Yes, as lenny so neatly put it, is there the same quality from a digital photograph as there is from a scanned slide?
Right now I print digitally. Once in a while I will select one or two that I think are particularly good and I will enter them in local photo contests. For this they are usually printed up to 16x20, matted and framed. I occasionally post some pictures on forums but not often and I do not have a Flikr page.
If you want to be a master printer, then the answer is film, and a good scanner.
I still think the truly best black and white images are printed directly from film to the light sensitive paper. Of course there are many things that digital processing can do that you can't in the darkroom. So in many cases the digital output approach is better. But if a negative is easy to print I like the results better with an all analog process.
I still think the truly best black and white images are printed directly from film to the light sensitive paper. Of course there are many things that digital processing can do that you can't in the darkroom. So in many cases the digital output approach is better. But if a negative is easy to print I like the results better with an all analog process.
Like you, I certainly enjoy printing black and white in the darkroom, and I do it quite often.
I tried printing color in my darkroom a couple of times. Didn't work out too well for me and I haven't tried since. Still have some paper. But I do shoot color negative and slide film and scan. The very great majority of my color prints come from scanned slides and negatives which are then printed digitally. I love the choice of paper and the printer does a pretty good job.
I have always felt that the scanned slide looks better than my purely digital output, but I have never really studied it (usually have better things to do.) Though the way you hear people talk on these forums sometimes does makes you wonder. Does the output of the newer digital cameras really outdo what you can get from a well done medium format or 35mm color slide?
Not really the end of the world of course, just a silly idle thought.
The question was scanned slides vs digital camera. Darkroom printing wasn't one of the choices. I've made many fine prints in the darkroom. I prefer either alt process or inkjet now, mostly because of the papers available, as Philip has already mentioned, and the longer tonal range. However, if you like the results from darkroom printing then by all means enjoy it... it's a grand tradition.
Lenny
Does the output of the newer digital cameras really outdo what you can get from a well done medium format or 35mm color slide?
I'm purely talking about resolution here, but for an Epson inkjet printer there is very little visible difference between 300ppi and 720ppi (the max the drivers use, as far as I know).
But isn't color just one more form of resolution? Meaning in a 16x20 print the telephone pole would be 2 inches wide, or 2/20 or 10% of the horizontal resolution.
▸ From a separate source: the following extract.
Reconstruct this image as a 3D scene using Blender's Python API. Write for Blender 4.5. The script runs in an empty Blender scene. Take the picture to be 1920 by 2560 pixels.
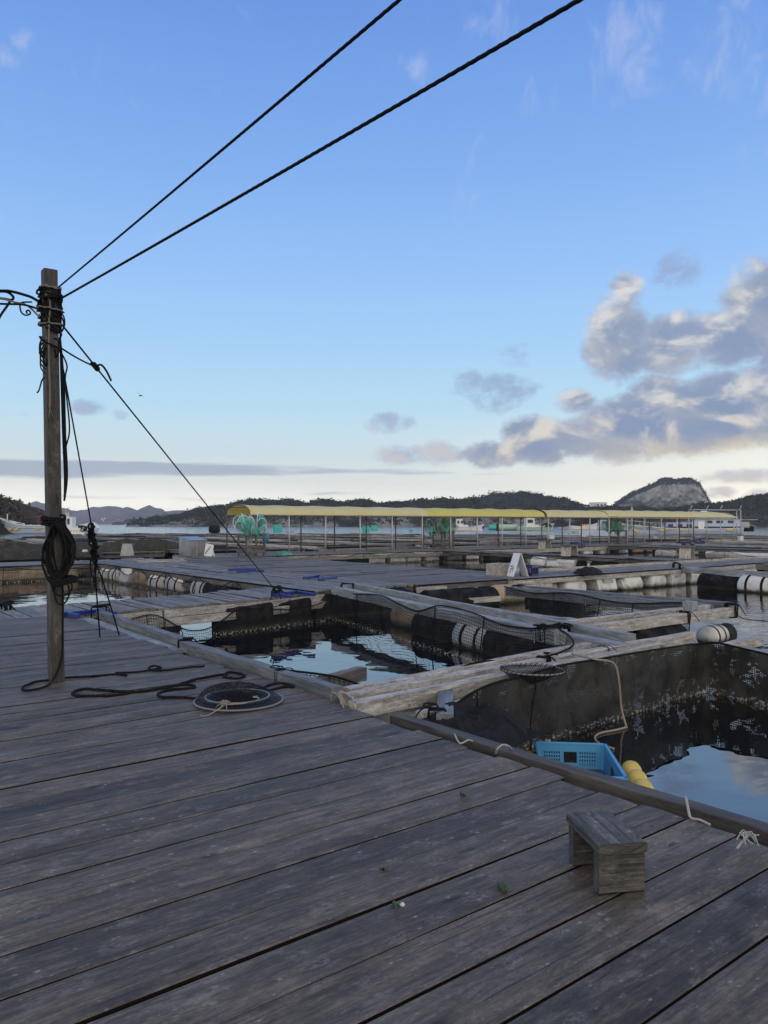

From 8x10 film it's only a 2x enlargement, which means you need to scan at 600ppi to print at 300ppi anything more than that will be lost in the printing process (assuming the printer tops out at 300ppi for this example). To render the pole at 2" from a D800 printing 16x20 (which is using 30MP from the camera) your pole needs to be 600pixels across, which it is (6140 pixels across at that aspect ratio). It doesn't really matter that the image on the sensor is only 3mm, so long as the lens can resolve fine enough. So the digital image will have the same number of pixels sent to the printer. In theory each can have the same full range of colors as a scanned image. In reality the Bayer array prevents this, but a Foveon sensor doesn't.
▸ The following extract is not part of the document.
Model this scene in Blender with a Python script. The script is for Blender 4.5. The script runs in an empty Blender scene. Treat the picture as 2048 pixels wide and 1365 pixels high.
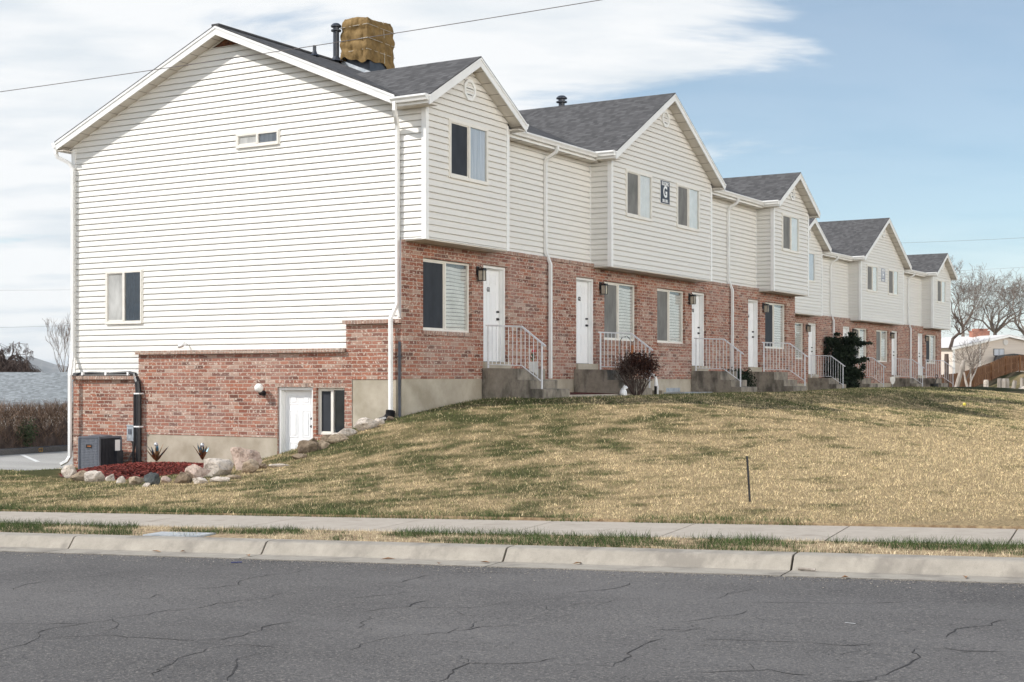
import bpy, math, random
import numpy as np
from mathutils import Matrix, Vector
random.seed(7); rng = np.random.default_rng(11)
S = bpy.context.scene; COL = S.collection; R = math.radians

# ------------------------------------------------------------------ camera frame (eye is the origin of heights)
F = 2844.0; HZ = 760.0
RX, RY = .8562, .5166; FX, FY = -.5166, .8562
CX, CY = 2.176*RX-28*FX, 2.176*RY-28*FY
def at(u, v, b):
    a = (u-1024)/F*b
    return (CX+a*RX+b*FX, CY+a*RY+b*FY, (HZ-v)*b/F)

# ------------------------------------------------------------------ object helpers
def tag(o, label, cat, group=None, kind=None):
    o['label'] = label; o['category'] = cat
    if group: o['group'] = group
    if kind: o['kind'] = kind
    return o
def empty(name, loc=(0, 0, 0), rz=0.0):
    o = bpy.data.objects.new(name, None); COL.objects.link(o)
    o.location = loc; o.rotation_euler = (0, 0, rz); o.empty_display_size = .2
    return o
def copy_tree(o, parent=None):
    c = o.copy(); COL.objects.link(c)
    if parent: c.parent = parent
    for ch in list(o.children): copy_tree(ch, c)
    return c

class MB:
    """collects faces and links them as one mesh object"""
    def __init__(s, T=None): s.v = []; s.f = []; s.uv = []; s.mi = []; s.T = T
    def face(s, pts, uv=None, m=0):
        pts = [tuple(p) for p in pts]
        if uv is None:
            a, b, c = [Vector(p) for p in pts[:3]]
            n = (b-a).cross(c-a)
            ax, ay, az = abs(n.x), abs(n.y), abs(n.z)
            if ax >= ay and ax >= az: uv = [(p[1], p[2]) for p in pts]
            elif ay >= az: uv = [(p[0], p[2]) for p in pts]
            else: uv = [(p[0], p[1]) for p in pts]
        i = len(s.v); s.v += [s.T(p) for p in pts] if s.T else pts
        s.f.append(tuple(range(i, i+len(pts)))); s.uv += uv; s.mi.append(m)
    def box(s, x0, x1, y0, y1, z0, z1, m=0):
        p = [(x, y, z) for z in (z0, z1) for y in (y0, y1) for x in (x0, x1)]
        for q in ((0, 2, 3, 1), (4, 5, 7, 6), (0, 1, 5, 4), (1, 3, 7, 5), (3, 2, 6, 7), (2, 0, 4, 6)):
            s.face([p[k] for k in q], None, m)
    def prism(s, poly, f0, f1, m=0):
        """poly: list of 2d points; f0/f1 map a 2d point to 3d at both ends"""
        a = [f0(p) for p in poly]; b = [f1(p) for p in poly]; n = len(poly)
        s.face(a[::-1], None, m); s.face(b, None, m)
        for i in range(n):
            j = (i+1) % n; s.face([a[i], a[j], b[j], b[i]], None, m)
    def tube(s, path, r, n=6, m=0, cap=True, rot=0.0):
        P = [Vector(p) for p in path]
        rr = r if isinstance(r, (list, tuple)) else [r]*len(P)
        rings = []
        up = Vector((0, 0, 1)); prev = None
        for i, p in enumerate(P):
            d = (P[min(i+1, len(P)-1)]-P[max(i-1, 0)])
            if d.length < 1e-9: d = Vector((0, 0, 1))
            d.normalize()
            if prev is None:
                ref = Vector((1, 0, 0)) if abs(d.z) > .9 else up
                x = d.cross(ref).normalized()
            else:
                x = (prev-d*prev.dot(d))
                x = x.normalized() if x.length > 1e-6 else d.orthogonal().normalized()
            prev = x; y = d.cross(x)
            rings.append([tuple(p+(x*math.cos(rot+2*math.pi*k/n)+y*math.sin(rot+2*math.pi*k/n))*rr[i]) for k in range(n)])
        for i in range(len(rings)-1):
            for k in range(n):
                j = (k+1) % n; s.face([rings[i][k], rings[i][j], rings[i+1][j], rings[i+1][k]], None, m)
        if cap:
            s.face(rings[0][::-1], None, m); s.face(rings[-1], None, m)
    def lathe(s, prof, c=(0, 0, 0), n=16, m=0):
        for i in range(len(prof)-1):
            (r0, z0), (r1, z1) = prof[i], prof[i+1]
            for k in range(n):
                a0, a1 = 2*math.pi*k/n, 2*math.pi*(k+1)/n
                q = [(c[0]+r0*math.cos(a0), c[1]+r0*math.sin(a0), c[2]+z0), (c[0]+r0*math.cos(a1), c[1]+r0*math.sin(a1), c[2]+z0),
                     (c[0]+r1*math.cos(a1), c[1]+r1*math.sin(a1), c[2]+z1), (c[0]+r1*math.cos(a0), c[1]+r1*math.sin(a0), c[2]+z1)]
                if r0 < 1e-6: q = [q[0], q[2], q[3]]
                elif r1 < 1e-6: q = q[:3]
                s.face(q, None, m)
    def build(s, name, mats, parent=None, smooth=False):
        me = bpy.data.meshes.new(name); me.from_pydata(s.v, [], s.f)
        ul = me.uv_layers.new(name='UVMap'); ul.data.foreach_set('uv', [c for p in s.uv for c in p])
        for mt in (mats if isinstance(mats, (list, tuple)) else [mats]): me.materials.append(mt)
        me.polygons.foreach_set('material_index', s.mi)
        if smooth: me.polygons.foreach_set('use_smooth', [True]*len(s.f))
        me.update()
        o = bpy.data.objects.new(name, me); COL.objects.link(o)
        if parent: o.parent = parent
        return o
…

Note, I used the 8x10 size of the pole from your example, but in the 4x5 example the pole would be 1/2" not 1/4".
I would expect the same results you found. I thing film has an inherent resolution due to the grain and structure. My guess is the 6x7 enlarged to 40" well exceeded that. Even scanned at 8000ppi you just run out of information captured.
I think a more realistic test for me is to pick the output size, say 20x24 or 16x20, and then make the best prints you can from each of the formats. I've done that comparing scanned 5x7 to the D800 and upto 16x20 it's really close.
If I may, another reason for my question is this; am I not losing image information in the scan process?
I have always understood that the more steps there are between the capture and the print, more and more image detail and information becomes lost. It is for that reason that i spend the time aligning my enlarger, and I use the best enlarging lens, at the best aperture. But in the scanning process I do not have as much control of this.